The government’s use of artificial intelligence (AI) risks producing discriminatory results against benefit claimants and ethnic minorities, an investigation has found.
A total of eight Whitehall departments and some police forces are using the burgeoning technology to make life-altering decisions for members of the public, reported the Guardian.
In one case, Labour MP Kate Osamor claimed that an algorithm used by the Department of Work and Pensions (DWP) to detect fraud may have led to dozens of Bulgarians having their benefits suspended.
Meanwhile, an internal Home Office evaluation seen by the Guardian showed that an algorithm used to indicate sham marriages disproportionately singled out people from Albania, Greece, Romania and Bulgaria.
Several police forces are using AI tools and facial recognition cameras for surveillance and to predict and prevent future crimes. The investigation claims that when the sensitivity settings are dialled down on the cameras – as they may be in an effort to catch more criminals – they incorrectly detected at least five times more black people than white people.

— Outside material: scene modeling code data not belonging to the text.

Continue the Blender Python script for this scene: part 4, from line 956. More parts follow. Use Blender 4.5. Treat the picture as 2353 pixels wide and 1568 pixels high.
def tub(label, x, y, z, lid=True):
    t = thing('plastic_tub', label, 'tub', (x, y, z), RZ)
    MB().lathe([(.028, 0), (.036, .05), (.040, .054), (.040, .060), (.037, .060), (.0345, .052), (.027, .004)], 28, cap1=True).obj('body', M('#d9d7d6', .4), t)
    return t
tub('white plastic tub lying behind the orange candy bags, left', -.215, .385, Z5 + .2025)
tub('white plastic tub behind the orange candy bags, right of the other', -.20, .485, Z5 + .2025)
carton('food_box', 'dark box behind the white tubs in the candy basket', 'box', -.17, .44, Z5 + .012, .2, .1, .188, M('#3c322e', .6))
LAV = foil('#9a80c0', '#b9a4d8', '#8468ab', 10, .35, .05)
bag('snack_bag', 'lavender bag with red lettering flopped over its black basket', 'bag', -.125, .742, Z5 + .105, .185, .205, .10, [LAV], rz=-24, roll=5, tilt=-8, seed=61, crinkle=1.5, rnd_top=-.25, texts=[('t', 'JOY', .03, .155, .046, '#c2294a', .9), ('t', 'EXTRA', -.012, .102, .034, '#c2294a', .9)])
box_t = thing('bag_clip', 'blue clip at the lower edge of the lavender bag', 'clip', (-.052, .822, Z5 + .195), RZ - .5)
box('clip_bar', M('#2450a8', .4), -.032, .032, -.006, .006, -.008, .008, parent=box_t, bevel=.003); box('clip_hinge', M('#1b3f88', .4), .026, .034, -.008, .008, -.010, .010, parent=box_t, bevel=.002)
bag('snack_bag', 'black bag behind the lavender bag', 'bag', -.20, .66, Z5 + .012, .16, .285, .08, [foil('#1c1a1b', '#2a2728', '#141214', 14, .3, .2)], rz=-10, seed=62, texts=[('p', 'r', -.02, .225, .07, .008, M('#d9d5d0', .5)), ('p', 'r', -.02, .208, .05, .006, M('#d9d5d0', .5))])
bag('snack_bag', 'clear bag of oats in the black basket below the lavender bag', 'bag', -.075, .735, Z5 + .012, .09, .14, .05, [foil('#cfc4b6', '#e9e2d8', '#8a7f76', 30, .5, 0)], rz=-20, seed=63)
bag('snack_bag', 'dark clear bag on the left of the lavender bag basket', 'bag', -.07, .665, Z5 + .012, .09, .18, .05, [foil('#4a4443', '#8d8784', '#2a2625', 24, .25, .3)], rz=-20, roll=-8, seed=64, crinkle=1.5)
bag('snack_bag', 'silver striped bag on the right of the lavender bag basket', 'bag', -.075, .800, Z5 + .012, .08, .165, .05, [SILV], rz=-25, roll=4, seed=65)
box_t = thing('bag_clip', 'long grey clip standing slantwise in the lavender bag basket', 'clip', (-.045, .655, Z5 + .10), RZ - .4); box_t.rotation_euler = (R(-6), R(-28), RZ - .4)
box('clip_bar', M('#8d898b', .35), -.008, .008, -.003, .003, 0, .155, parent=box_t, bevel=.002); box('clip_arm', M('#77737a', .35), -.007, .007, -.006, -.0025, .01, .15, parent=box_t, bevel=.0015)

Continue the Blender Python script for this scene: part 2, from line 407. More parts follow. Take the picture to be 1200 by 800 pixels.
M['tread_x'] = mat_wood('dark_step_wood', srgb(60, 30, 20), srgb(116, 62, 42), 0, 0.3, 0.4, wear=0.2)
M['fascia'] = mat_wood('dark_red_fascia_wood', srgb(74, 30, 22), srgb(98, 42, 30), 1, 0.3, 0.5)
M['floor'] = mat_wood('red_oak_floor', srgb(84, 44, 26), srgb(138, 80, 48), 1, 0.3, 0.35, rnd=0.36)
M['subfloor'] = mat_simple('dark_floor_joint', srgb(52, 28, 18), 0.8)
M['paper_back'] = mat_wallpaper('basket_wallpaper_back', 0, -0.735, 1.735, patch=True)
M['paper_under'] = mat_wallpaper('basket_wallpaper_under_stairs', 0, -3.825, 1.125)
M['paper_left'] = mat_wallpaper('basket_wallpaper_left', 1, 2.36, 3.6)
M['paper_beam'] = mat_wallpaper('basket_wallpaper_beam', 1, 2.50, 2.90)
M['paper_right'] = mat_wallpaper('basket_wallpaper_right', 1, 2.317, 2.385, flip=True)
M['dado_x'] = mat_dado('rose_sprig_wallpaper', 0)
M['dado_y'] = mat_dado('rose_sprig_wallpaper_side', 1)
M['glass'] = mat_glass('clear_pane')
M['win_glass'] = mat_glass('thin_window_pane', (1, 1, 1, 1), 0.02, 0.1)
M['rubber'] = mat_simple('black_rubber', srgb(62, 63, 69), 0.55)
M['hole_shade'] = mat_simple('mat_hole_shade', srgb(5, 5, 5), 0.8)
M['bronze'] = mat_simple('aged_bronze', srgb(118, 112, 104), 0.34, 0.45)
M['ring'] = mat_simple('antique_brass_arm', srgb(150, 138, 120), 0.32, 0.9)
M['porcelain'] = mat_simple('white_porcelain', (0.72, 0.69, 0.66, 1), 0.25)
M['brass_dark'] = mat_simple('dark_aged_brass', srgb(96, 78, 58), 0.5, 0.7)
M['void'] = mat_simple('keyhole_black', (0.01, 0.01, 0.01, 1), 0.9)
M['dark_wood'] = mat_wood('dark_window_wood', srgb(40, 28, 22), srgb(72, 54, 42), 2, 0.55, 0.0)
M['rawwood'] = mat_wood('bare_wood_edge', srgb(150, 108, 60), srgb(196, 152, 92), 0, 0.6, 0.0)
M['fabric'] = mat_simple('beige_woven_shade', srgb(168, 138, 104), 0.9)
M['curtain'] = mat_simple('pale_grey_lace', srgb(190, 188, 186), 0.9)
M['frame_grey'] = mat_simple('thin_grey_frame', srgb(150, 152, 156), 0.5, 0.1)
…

The findings come as the UK prepares to host an international summit on AI at Bletchley Park. The event is viewed as a means for the UK to stamp its authority on AI regulation, and grapple with the existential threat some luminaries, including Elon Musk, believe it poses.
But while the summit focuses on the headline-grabbing future of the technology, Britain is already harnessing AI in many areas that affect the lives of everyday people.
The wide-ranging use of the AI in the public sector was uncovered after the Cabinet Office began encouraging departments and law enforcement to voluntarily disclose their use of the tech, specifically when it could have a material impact on the general public.
A separate database compiled by the Public Law Project also tracks the automated tools used by the government and ranks them based on transparency.
Experts and tech insiders have repeatedly warned that AI can reinforce biases that are engrained in the datasets used to train the systems. After pressure from rights groups over the dangers of predictive policing and face recognition surveillance, the EU passed a landmark AI law earlier this year banning the systems.
The DWP told the Guardian that its algorithm does not take nationality into account. And both the DWP and the Home Office insisted that the processes they use are fair because the final decisions are made by people. The Met did not respond to the findings.
John Edwards, the UK’s information commissioner, said he had examined many AI tools being used in the public sector, including the DWP’s fraud detection systems, and not found any to be in breach of data protection rules.